За пределами царского двора взгляды Пржевальского приводили в ужас востоковедческие круги Петербурга. В рецензии на книгу исследователя о его третьей экспедиции во Внутреннюю Азию выдающийся специалист по Монголии Алексей Позднеев пишет, что это сочинение скорее является беллетристикой, а не научной работой. С сарказмом замечая, что автор находится «в ряду наших лучших литераторов-путешественников», он критикует произведение как поверхностное, догматичное, неточное и совершенно ненаучное. Позднеев заключает, что «подобного рода отчеты о путешествиях даже вредны, и, конечно, тем вреднее, чем более пользуется авторитетом сам путешественник»{145}. Тогда же китаист Сергей Георгиевский разгромил «Очерк…» Пржевальского, опубликованный в консервативном «Русском вестнике» Михаила Каткова{146}, Непохоже, чтобы эти нападки лишили Пржевальского сна. Он написал своему другу по поводу рецензии Георгиевского: «Взгляды наши совершенно противоположные — там кабинетные гуманности, у меня выводы суровой практики жизни. Там процветают мыльные пузыри, называемые идеалами, здесь — сила признается единственным критериумом права… Насколько же верен тот или другой взгляд — решит будущее»{147}.
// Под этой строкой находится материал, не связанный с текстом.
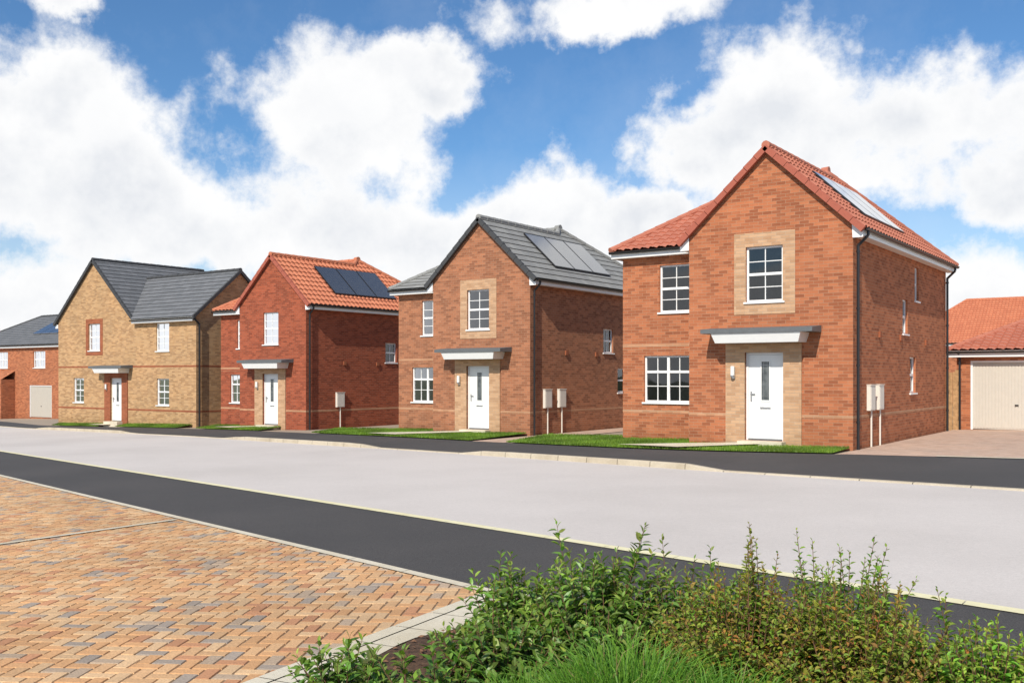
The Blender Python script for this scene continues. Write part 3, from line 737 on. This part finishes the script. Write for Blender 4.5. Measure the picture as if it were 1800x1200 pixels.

И все же идеи Пржевальского были популярны среди образованного русского общества. Его книги и статьи жадно читали, на его лекциях было полно народа. Милютин писал в своем дневнике: «Ежедневно на нескольких лекциях толпятся слушатели. Женщины особенно стремятся в эти собрания с истинной жаждой знания»{148}. Хороший друг Пржевальского, географ Михаил Венюков, едва ли преувеличивал, когда назвал его самым знаменитым путешественником по Азии с времен Марко Поло{149}. Когда Николай Михайлович умер, публика принялась собирать деньги на строительство памятника в Петербурге почти с таким же энтузиазмом, как ранее на монумент Александру Пушкину{150}.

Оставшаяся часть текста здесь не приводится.